D. Planning and the Range of Choice

D. Planning and the Range of Choice

It should be evident that the establishment of money tremendously broadens the range of choice open to everybody. The range of alternative uses that can be satisfied by units of money is far wider than the number of uses to which individual goods can be put. Horses or houses can be allocated to several uses, raw materials to many areas of production, but money can be allocated in expenditure on every single type of exchangeable good in the society, whether a tangible commodity or an intangible service, a consumers’ or a capital or a natural good, or claims to these goods. Money serves greatly to expand the range of choice; and it itself becomes a key means to be allocated to the most highly valued of alternative ends.24

It might be worthwhile to consider at this point what each person does in action. He is always engaged in allocating means to the most highly valued of his alternative ends, as ranked on his value scale. His actions in general, and his actions in exchange in particular, are always the result of certain expectations on his part, expectations of the most satisfactory course that he could follow. He always follows the route that he expects will yield him the most highly ranked available end at a certain future time (which might in some cases be so near as to be almost immediate) and therefore a psychic profit from the action. If he proves to have acted erroneously, so that another course of action would have yielded him a greater psychic revenue, then he has incurred a loss. Ex ante he appraises his situation, present and prospective future, chooses among his valuations, tries to achieve the highest ones according to his “know-how,” and then chooses courses of action on the basis of these plans. Plans are his decisions concerning future action, based on his ranking of ends and on his assumed knowledge of how to attain the ends. Every individual, therefore, is constantly engaged in planning. This planning may range from an impressive investment in a new steel plant to a small boy’s decision to spend two cents on candy, but it is planning nevertheless.25 It is erroneous, therefore, to assert that a free market society is “unplanned”; on the contrary, each individual plans for himself.

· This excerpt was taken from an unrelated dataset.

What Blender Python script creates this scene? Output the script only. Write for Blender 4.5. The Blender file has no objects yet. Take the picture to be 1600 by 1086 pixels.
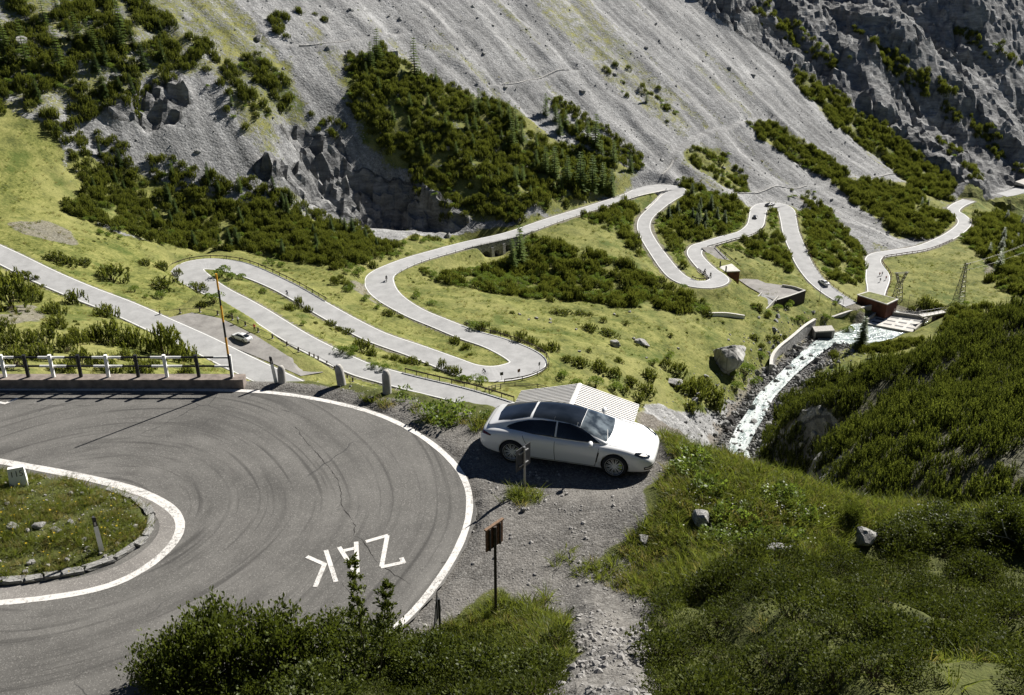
import bpy, bmesh, math, random
import numpy as np
from mathutils import Vector, Matrix
from mathutils.bvhtree import BVHTree

SC = bpy.context.scene
COL = SC.collection
R = math.radians
random.seed(7)
RNG = np.random.default_rng(11)

# ------------------------------------------------------------------ camera, sky, sun, exposure
CAMZ, PITCH, FPX = 15.2, R(25.0), 1570.0
cam = bpy.data.cameras.new('camera')
cam.sensor_width = 36.0
cam.lens = 36.0 * FPX / 1600.0
cam.clip_start, cam.clip_end = 0.5, 6000.0
camo = bpy.data.objects.new('camera', cam)
camo.location = (0, 0, CAMZ)
camo.rotation_euler = (math.pi / 2 - PITCH, 0, 0)
COL.objects.link(camo)
SC.camera = camo

SUN_AZ, SUN_EL = R(43.0), R(37.0)
SUN = Vector((math.sin(SUN_AZ) * math.cos(SUN_EL), math.cos(SUN_AZ) * math.cos(SUN_EL), math.sin(SUN_EL)))
world = bpy.data.worlds.new('World')
SC.world = world
world.use_nodes = True
wn = world.node_tree
sky = wn.nodes.new('ShaderNodeTexSky')
sky.sky_type = 'NISHITA'
sky.sun_disc = False
sky.sun_elevation, sky.sun_rotation = SUN_EL, SUN_AZ
sky.altitude = 2300.0
sky.air_density, sky.dust_density = 0.4, 0.1
wn.links.new(sky.outputs[0], wn.nodes['Background'].inputs[0])
wn.nodes['Background'].inputs[1].default_value = 0.05
sl = bpy.data.lights.new('sun', 'SUN')
sl.energy, sl.angle, sl.color = 5.0, R(0.5), (1.0, 0.965, 0.905)
so = bpy.data.objects.new('sun', sl)
so.rotation_euler = SUN.to_track_quat('Z', 'Y').to_euler()
so.location = (60, 60, 120)
COL.objects.link(so)
vs = SC.view_settings
vs.view_transform, vs.look, vs.exposure, vs.gamma = 'Standard', 'None', 0.95, 1.0
vs.use_curve_mapping = False
SC.render.engine = 'CYCLES'
SC.cycles.use_denoising = True
SC.cycles.max_bounces = 6
SC.cycles.diffuse_bounces = 2
SC.cycles.transparent_max_bounces = 8

# ------------------------------------------------------------------ numeric noise
def _h(ix, iy, s):
    n = (ix.astype(np.int64) * 374761393 + iy.astype(np.int64) * 668265263 + s * 974634777) & 0xffffffff
    n = ((n ^ (n >> 13)) * 1274126177) & 0xffffffff
    n = ((n ^ (n >> 16)) * 2246822519) & 0xffffffff
    return (n ^ (n >> 15)) & 0xffff
def gnoise(x, y, s=0):
    x = np.asarray(x, float); y = np.asarray(y, float)
    ix, iy = np.floor(x), np.floor(y)
    fx, fy = x - ix, y - iy
    u = fx * fx * fx * (fx * (fx * 6 - 15) + 10); v = fy * fy * fy * (fy * (fy * 6 - 15) + 10)
    def g(dx, dy):
        a = _h(ix + dx, iy + dy, s) * (2 * math.pi / 65536)
        return np.cos(a) * (fx - dx) + np.sin(a) * (fy - dy)
    a, b, c, d = g(0, 0), g(1, 0), g(0, 1), g(1, 1)
    return ((a + (b - a) * u) + ((c + (d - c) * u) - (a + (b - a) * u)) * v) * 1.5
def fbm(x, y, o=4, s=0, gain=0.5):
    r, a, f = 0, 1.0, 1.0
    for k in range(o):
        r = r + a * gnoise(x * f + 17.3 * k, y * f - 9.1 * k, s + k); a *= gain; f *= 2.03
    return r
def ridged(x, y, o=4, s=0):
    r, a, f, w = 0, 1.0, 1.0, 1.0
    for k in range(o):
        n = 1 - np.abs(gnoise(x * f + 5.7 * k, y * f + 3.3 * k, s + k)) * 1.6
        r = r + a * n * w; w = np.clip(n, 0, 1); a *= 0.5; f *= 2.07
    return r - 1.0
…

But does not “chaos” result from the fact that individual plans do not seem to be co-ordinated? On the contrary, the exchange system, in the first place, co-ordinates individual plans by benefiting both parties to every exchange. In the second place, the bulk of the present volume is devoted to an explanation and analysis of the principles and order that determine the various exchange phenomena in a monetary economy: prices, output, expenditures, etc. Far from being chaotic, the structure of the monetary economy presents an intricate, systematic picture and is deducible from the basic existence of human action and indirect exchange.26

  • 24We shall see below, in chapter 11, that money is unique in not conferring any general benefit through an increase in the supply once money has been established on the market.
  • 25“Planning” does not necessarily mean that the man has pondered long and hard over a decision and subsequent action. He might have made his decision almost instantaneously. Yet this is still planned action. Since all action is purposive rather than reflexive, there must always, before an action, have been a decision to act as well as valuations. Therefore, there is always planning.
  • 26Economics “must at any rate include and imply a study of the way in which members of ... society will spontaneously administer their own resources and the relations into which they will spontaneously enter with each other.” Wicksteed, Common Sense of Political Economy, I, 15–16.